横浜市では、ごみ集積所へ持っていけない高齢者は玄関先に出しておけば収集してくれる。資源循環局の担当者によると、利用者は7月末で約9千世帯で、「少しずつ利用が増えている」という。高齢者が玄関先にごみを出していないと呼び鈴を鳴らし、安否の確認もしている。応答がないと緊急連絡先に知らせるなどの対応もとっている。

「玄関に倒れていたこともあった。救急車を呼んで対応できたことが何件かあった」(担当者)

 ごみ出し支援は高齢者にはありがたいが、自治体にとっては人手や手間など負担が大きくなる。横浜市はボランティアの活用を考えたこともあったが、うまくいかなかったという。小中学生や地域住民などから募ろうとしたが、知らない家に生徒などを行かせることに難色が示され、市職員が担当することになった。

■ごみ収集の現場 人手不足が深刻

 横浜市の担当者は「職員は確保できているが、作業時間も増えてくる。収集の仕方は工夫している」と話す。マンションなら、大きな収集袋でまとめて収集するなど、「収集宅をいかに効率的に回るか」を考えているという。

 新潟市も高齢者などのごみ出しの支援をしている。利用者は今年1月に909世帯で、廃棄物対策課の担当者は「少しずつ増えている」という。専用ごみ袋などで、ごみ収集の有料化を打ち出し、「それを市民に還元する事業の一つとして、ごみ出し支援事業を始めた」(担当者)。

 同市では、ごみを高齢者宅から集積所へ運ぶのを、自治会などが支援する。可燃ごみの場合は、1回につき150円の支援金が出る。1回で150円の支援金の仕組みは「コストパフォーマンスはいいのではないか」と担当者は話す。

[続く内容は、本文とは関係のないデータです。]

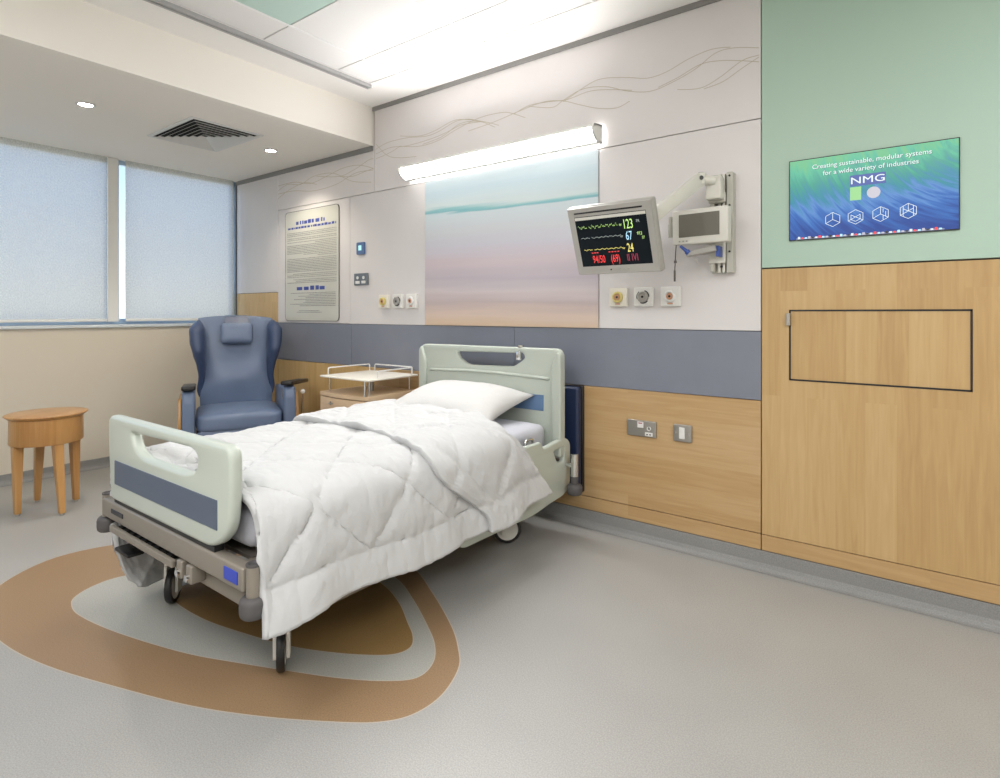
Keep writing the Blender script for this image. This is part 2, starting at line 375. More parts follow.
def tube(bm, pts, r, seg=10, closed=False):
    pts = [Vector(p) for p in pts]; n = len(pts); rings = []
    up = None
    for i, p in enumerate(pts):
        if closed: t = (pts[(i+1) % n]-pts[i-1]).normalized()
        else: t = (pts[min(i+1, n-1)]-pts[max(i-1, 0)]).normalized()
        if up is None:
            up = Vector((0, 0, 1)) if abs(t.z) < 0.9 else Vector((1, 0, 0))
        a = (up - t*up.dot(t)).normalized(); b = t.cross(a); up = a
        rings.append([bm.verts.new(p+(a*math.cos(2*PI*k/seg)+b*math.sin(2*PI*k/seg))*r) for k in range(seg)])
    m = n if closed else n-1
    for i in range(m):
        A, B = rings[i], rings[(i+1) % n]
        for k in range(seg): bm.faces.new((A[k], A[(k+1) % seg], B[(k+1) % seg], B[k]))
    if not closed:
        bm.faces.new(rings[0][::-1]); bm.faces.new(rings[-1])
    return bm

def arc_pts(pts, r, seg=5):
    """round the inner corners of a polyline"""
    out = [Vector(pts[0])]
    for i in range(1, len(pts)-1):
        p = Vector(pts[i]); a = (Vector(pts[i-1])-p).normalized(); b = (Vector(pts[i+1])-p).normalized()
        for k in range(seg+1):
            t = k/seg; out.append((p+a*r)*(1-t)**2+p*2*t*(1-t)+(p+b*r)*t*t)
    out.append(Vector(pts[-1])); return out

def lathe(bm, prof, c=(0, 0, 0), seg=28, mi=0, axis='Z', cap=True):
    rings = []
    for r, z in prof:
        ring = []
        for k in range(seg):
            a = 2*PI*k/seg; x, y = r*math.cos(a), r*math.sin(a)
            v = (x, y, z) if axis == 'Z' else ((x, z, y) if axis == 'Y' else (z, x, y))
            ring.append(bm.verts.new(Vector(c)+Vector(v)))
        rings.append(ring)
    for A, B in zip(rings, rings[1:]):
        for k in range(seg):
            f = bm.faces.new((A[k], A[(k+1) % seg], B[(k+1) % seg], B[k])); f.material_index = mi
    for ring in ((rings[0], rings[-1]) if cap else ()):
        try: bm.faces.new(ring).material_index = mi
        except Exception: pass
    return bm

def rrect(x0, y0, x1, y1, r, n=6):
    out = []
    rs = r if isinstance(r, (list, tuple)) else [r]*4     # bl, br, tr, tl
    for (cx, cy, a0, rr) in [(x0+rs[0], y0+rs[0], PI, rs[0]), (x1-rs[1], y0+rs[1], 1.5*PI, rs[1]), (x1-rs[2], y1-rs[2], 0, rs[2]), (x0+rs[3], y1-rs[3], .5*PI, rs[3])]:
        for k in range(n+1):
            a = a0+k/n*PI/2; out.append((cx+rr*math.cos(a), cy+rr*math.sin(a)))
    return out

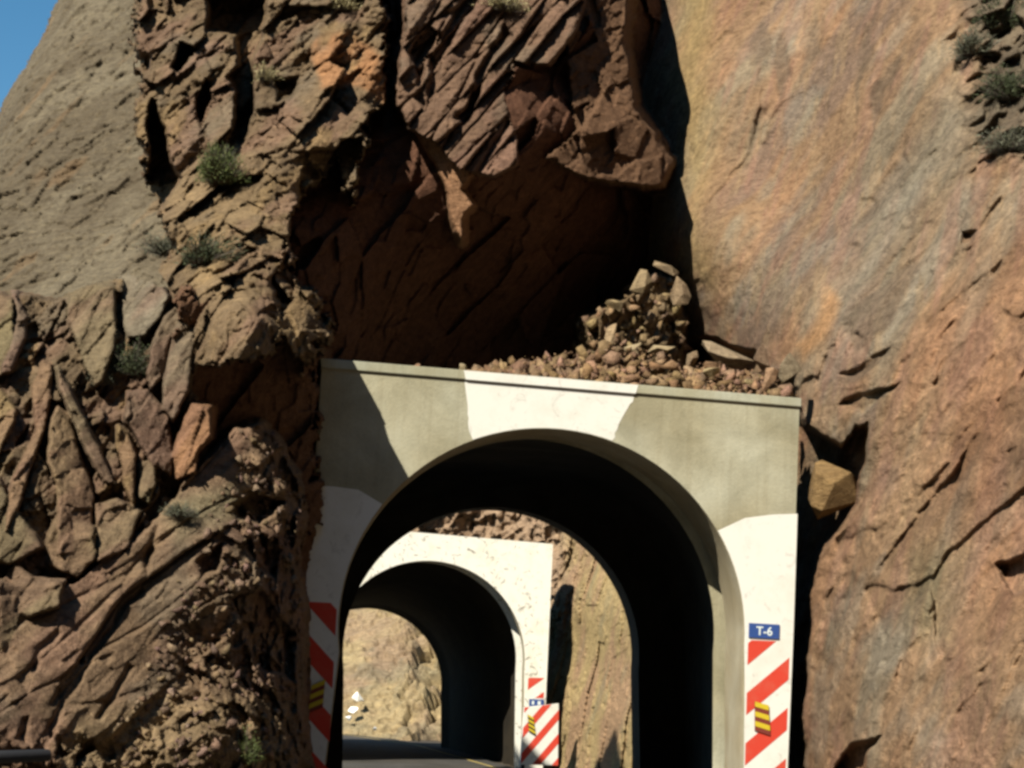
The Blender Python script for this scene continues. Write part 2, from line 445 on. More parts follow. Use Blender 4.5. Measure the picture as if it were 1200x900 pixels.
# ---- far portal
f2 = Frame(498, 768, 50.0, R(13))
far = empty('tunnel_portal', f2.P((0, 0)))
tag(far, 'far whitewashed tunnel portal seen through the near tunnel opening', 'tunnel portal', 'tunnel portals across the road')
A2 = f2.uv(*arch_px(500, 772, 115, 384, 900, 613, 900).T); A2[0, 1] = A2[-1, 1] = -.05
tl2, tr2 = f2.uv(*np.array([(352, 612), (648, 637.5)], float).T)
bl2 = f2.uv(np.array(330.), np.array(900.)); br2 = f2.uv(np.array(636.), np.array(900.)); bl2[1] = br2[1] = -.05
O2 = outer_for(A2, tl2, tr2, bl2, br2)
ring_wall('portal_wall', f2, A2, O2, 1.0, M['old_white'], far)
AX2 = np.array([math.sin(R(-9)), math.cos(R(-9)), 0])
e2 = Frame(429, 801, 63.5, R(6))
E2 = e2.uv(*arch_px(429, 801, 88, 340, 870, 517, 870).T); E2[0, 1] = E2[-1, 1] = -.05
loft('arch_jamb', [f2.P(A2), f2.P(A2) + AX2 * .35], M['jamb'], far)
se = []
S0 = f2.P(A2) + AX2 * .35; S1 = e2.P(E2)
for k in range(27):
    t = k / 26; q = S0 * (1 - t) + S1 * t
    c = q.mean(0); sc = 1.045 + (.08 if k % 2 else 0) if 0 < k < 26 else 1
    q = c + (q - c) * np.array([sc, 1, sc]); se.append(q)
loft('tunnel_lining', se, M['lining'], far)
sheet('hazard_stripes', f2, stripes(pap([(619, 794), (638, 794.5), (637, 818), (618, 818)], f2), .75, .66, .45, f2.uv(np.array(619.), np.array(808.))[1] - .75 * f2.uv(np.array(619.), np.array(808.))[0]), M['red'], far, .006)
pl2 = pap([(620, 819), (637, 820), (637, 828.5), (620, 827.5)], f2)
p2 = slab('number_plate', f2, pl2, .002, .03, M['blue'], far); p2['_o'] = list(far.location)
mid = np.mean(pl2, 0)
for a_, b_ in ((-.13, -.07), (.03, .11)):
    sheet('lettering', f2, [[(mid[0] + a_, mid[1] - .045), (mid[0] + b_, mid[1] - .045), (mid[0] + b_, mid[1] + .05), (mid[0] + a_, mid[1] + .05)]], M['letter'], p2, .033)
# striped board standing in front of the far portal's right leg
fb = Frame(636, 860, 49.4, R(13))
hb = empty('hazard_board', fb.P((0, 0)))
tag(hb, 'low red and white striped hazard board beside the right leg of the far portal', 'hazard board')
qb = pap([(614.5, 829), (655, 824.5), (654, 897), (610, 896)], fb)
slab('board', fb, qb, -.12, 0, M['white'], hb, .01)
slb = pxslope(fb, (625, 868), (655, 833)); rb_ = fb.uv(np.array(655.), np.array(843.))
sheet('hazard_stripes', fb, stripes(qb, slb, abs(fb.uv(np.array(655.), np.array(862.))[1] - fb.uv(np.array(655.), np.array(833.))[1]), .42, rb_[1] - slb * rb_[0]), M['red'], hb, .004)
reflector(fb, pap([(618, 837), (625, 841), (628, 863), (620, 858)], fb), 4, 'black', hb, .004)
for s in (qb[3], qb[2]):
    x = s[0] + (.1 if s is qb[3] else -.1)
    slab('post', fb, [(x - .04, -.05), (x + .04, -.05), (x + .04, s[1] + .25), (x - .04, s[1] + .25)], -.2, -.125, M['rubber'], hb)

# ------------------------------------------------------------------ near cliff
def grid_axis(a, b, fa, fb, fine, coarse):
    return np.r_[np.arange(a, fa, coarse), np.arange(fa, fb, fine), np.arange(fb, b + coarse, coarse)]
gx = grid_axis(-260, 1450, -12, 1214, 1.65, 9); gy = grid_axis(-150, 1040, -12, 912, 1.65, 9)
PX, PY = np.meshgrid(gx, gy); shp = PX.shape
px, py = PX.ravel(), PY.ravel()
# ragged warp for the outlines of rock masses
q0 = np.c_[px / 38, py / 38, np.zeros_like(px)]
wx = px + 9 * fbm(q0, 4, 31, .6); wy = py + 9 * fbm(q0 + 40, 4, 37, .6)
RIGHT = rbf([(790, 300, 29.7), (790, 100, 31.5), (790, -150, 34.3), (755, 300, 31.6), (755, 100, 33.0), (755, -100, 35), (850, 350, 28.4), (850, 100, 30.0), (900, 390, 27.0), (935, 440, 25.9), (960, 500, 25.2), (960, 620, 24.9), (948, 750, 24.9), (945, 900, 24.6),
    (1000, 450, 24.4), (1000, 600, 23.9), (1000, 750, 23.2), (1000, 900, 22.2), (1100, 300, 24.0), (1100, 600, 21.9), (1100, 900, 19.9), (1200, 300, 22.2), (1200, 600, 20.2), (1200, 900, 18.2),
    (1000, 200, 27.2), (1000, 0, 29.2), (900, 0, 31.0), (900, 200, 28.9), (1100, 0, 27.6), (1200, 0, 26.3), (1100, 150, 25.7), (1440, 900, 14), (1440, 300, 18), (1440, -200, 24), (1000, -230, 32), (1200, -230, 29), (650, 500, 40), (650, 0, 44), (650, 900, 36)])
LEFT = rbf([(370, 250, 25.4), (370, 400, 25.6), (370, 700, 25.9), (450, 300, 26.6), (450, 410, 27.6), (550, 410, 29.4), (650, 410, 31.0), (750, 400, 32.2), (550, 250, 27.2), (650, 250, 28.6), (750, 260, 30.8), (790, 330, 32.0),
    (700, 120, 28.6), (640, 110, 27.2), (600, 120, 26.7), (500, 120, 27.2), (760, 100, 33.4), (790, 60, 34.5), (770, -100, 36), (450, -50, 30.5), (600, -50, 29.6), (458, 50, 29.0), (450, 120, 27.6), (690, 20, 29.6), (600, -150, 33.5), (450, -150, 33.5), (800, 500, 33.0), (600, 700, 31.5), (450, 600, 28.5), (200, 300, 25.6), (0, 300, 30), (0, 700, 27), (200, -100, 31.5), (0, -200, 36)], 40)
plane = lambda a, bx, by, x0=0, y0=0: (lambda x, y: a + (x - x0) * bx + (y - y0) * by)
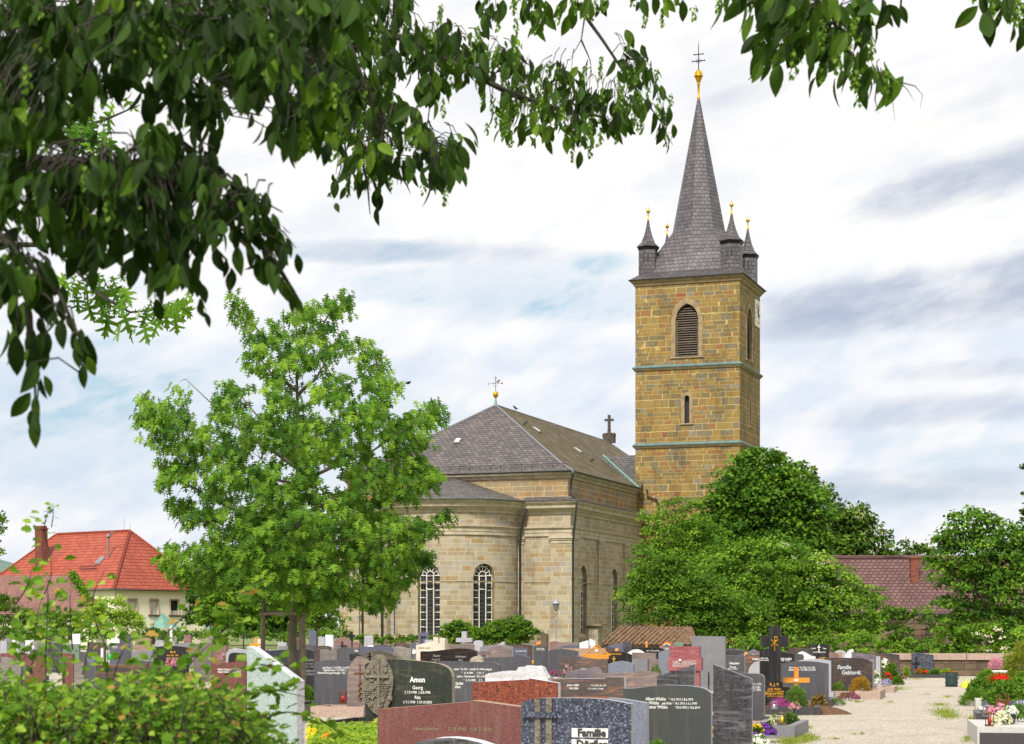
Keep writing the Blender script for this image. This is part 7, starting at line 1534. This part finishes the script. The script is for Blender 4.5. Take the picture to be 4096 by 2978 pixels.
# ------------------------------------------------------------------ plants and flowers on the graves
def plant(name, label, cat, px, pyb, Y, wpx, hpx, mat, leaf=.03, n=None, tmpl=None, seed=1, flowers=None, fn=0, fs=.035, z0=.1, up=.3, cone=False, dep=1.0):
    """pyb: pixel row of the plant's foot (only used when Y is None)"""
    s = Y / FPX; fs *= .74; fn = int(fn * 1.25); rs = np.random.RandomState(seed); base = Vector((XX(px, Y), Y, z0)); root = thing(name, label, cat, base)
    rx, h = wpx * s / 2, hpx * s; n = int((n or min(6000, 2.6 * rx * h / leaf ** 2)) * 1.6) + 40
    d = unit(rs, n); d[:, 2] = np.abs(d[:, 2]); rad = rs.uniform(.55, 1.0, n) ** .6
    f = np.ones(n) if not cone else (1 - d[:, 2] * .35)
    p = np.stack([d[:, 0] * rx * rad * f, d[:, 1] * rx * dep * rad * f, d[:, 2] * h * rad], 1)
    lump = np.array([mnoise.noise(Vector(q) * (2.2 / max(rx, .05))) for q in p]); p *= (1 + .28 * lump)[:, None]
    leaves('foliage', p + np.array(base), d + rs.normal(0, .3, (n, 3)) + [0, 0, up], d + rs.normal(0, .5, (n, 3)) + [0, -.3, .5], leaf * rs.uniform(.7, 1.4, n), tmpl or T_RH, M[mat], root, seed, loc=tuple(base))
    m = MB(); m.tube([(0, 0, -z0), (0, 0, h * .5)], [.012, .006], 5); m.build('stem', M['twig'], root)
    if flowers:
        P, A, Nn = [], [], []
        for i in range(fn):
            e = unit(rs, 1)[0]; e[2] = abs(e[2]) * .9 + .1; e[1] = -abs(e[1]) if rs.rand() < .75 else e[1]; e /= np.linalg.norm(e)
            c = np.array([e[0] * rx, e[1] * rx * dep, e[2] * h]) * rs.uniform(.92, 1.12)
            for k in range(7): a = k * .9 + rs.rand(); P.append(c + np.array(base) + rs.normal(0, fs * .12, 3)); A.append(e * .6 + np.array([math.cos(a), .3 * math.sin(a), math.sin(a)])); Nn.append(e + rs.normal(0, .3, 3))
        leaves('blossom', P, A, Nn, fs, T_OV, M['petal_' + flowers], root, seed + 3, loc=tuple(base))
    return root
def lantern(px, Y, hpx, label, metal='bronze', candle='candle_red', z0=.1, wpx=None, tilt=0):
    s = Y / FPX; h = hpx * s; w = (wpx or hpx * .5) * s; r = thing('grave_lantern', label, 'lantern', (XX(px, Y), Y, z0), R(12)); r.rotation_euler[0] = tilt
    m = MB(); m.box((0, 0, .012), (w * 1.1, w * 1.1, .024)); m.box((0, 0, h * .06), (w, w, h * .06))
    for sx in (-1, 1):
        for sy in (-1, 1): m.box((sx * w * .45, sy * w * .45, h * .45), (w * .1, w * .1, h * .8))
    m.build('lantern_frame', M[metal], r); m = MB(); m.box((0, 0, h * .86), (w * 1.15, w * 1.15, h * .05)); m.box((0, 0, h * .93), (w * .8, w * .8, h * .12), taper=.35); m.build('lantern_roof', M[metal], r)
    m = MB(); m.lathe([(.001, h * .1), (w * .28, h * .1), (w * .28, h * .62), (.001, h * .64)], (0, 0, 0), 12); m.build('candle', M[candle], r); return r
# by the charcoal stone with three lines
lantern(1372, 37.3, 50, 'small brass grave lantern with red candle on a kerb', 'bronze', 'candle_red', .19, 28)
def kerb_thing(x0, x1, yt, yb, label, mat='kerb_pink', Y=None, dep=1.8, hh=.17, slab=False, rz=-PHI, name='grave_bed', cat='grave border'):
    """a low grave border with soil, placed by its front edge"""
    Y = Y or GY(yb); s = Y / FPX; w = (x1 - x0) * s; r = thing(name, label, cat, (XX((x0 + x1) / 2, Y), Y, 0), rz); m = MB()
    if slab: m.box((0, dep / 2, hh / 2), (w, dep, hh))
    else:
        for sx in (-1, 1): m.box((sx * (w / 2 - .06), dep / 2, hh / 2), (.12, dep, hh))
        m.box((0, .06, hh / 2), (w - .24, .12, hh)); m.box((0, dep - .06, hh / 2), (w - .24, .12, hh))
    m.build('border_stone', M[mat], r, bevel=.008)
    if not slab: m = MB(); m.box((0, dep / 2, hh * .35), (w - .24, dep - .24, hh * .7)); m.build('bed_soil', M['soil'], r)
    return r
kerb_thing(1235, 1460, 2825, 2850, 'low reddish grave border left of the vine relief stone', 'kerb_pink', 35.4, .9, .2)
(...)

 地区社会福祉協議会やケアマネジャーなど「困っている高齢者の一番近くにいる人たちに利用を周知している」(担当者)という。

 ただ、ごみ出し支援の利用希望者が制度を知っていても、地元の自治会などが支援活動をしていないと利用ができない。市の担当者は「市内全域をカバーできていない」とも話す。支援する自治会も、範囲が狭いと活動できるが、郊外など集落が離れていると活動は難しくなる。郊外などについては「地縁血縁、親戚関係などの助けで、制度には頼っていないのではないか」(同)とみている。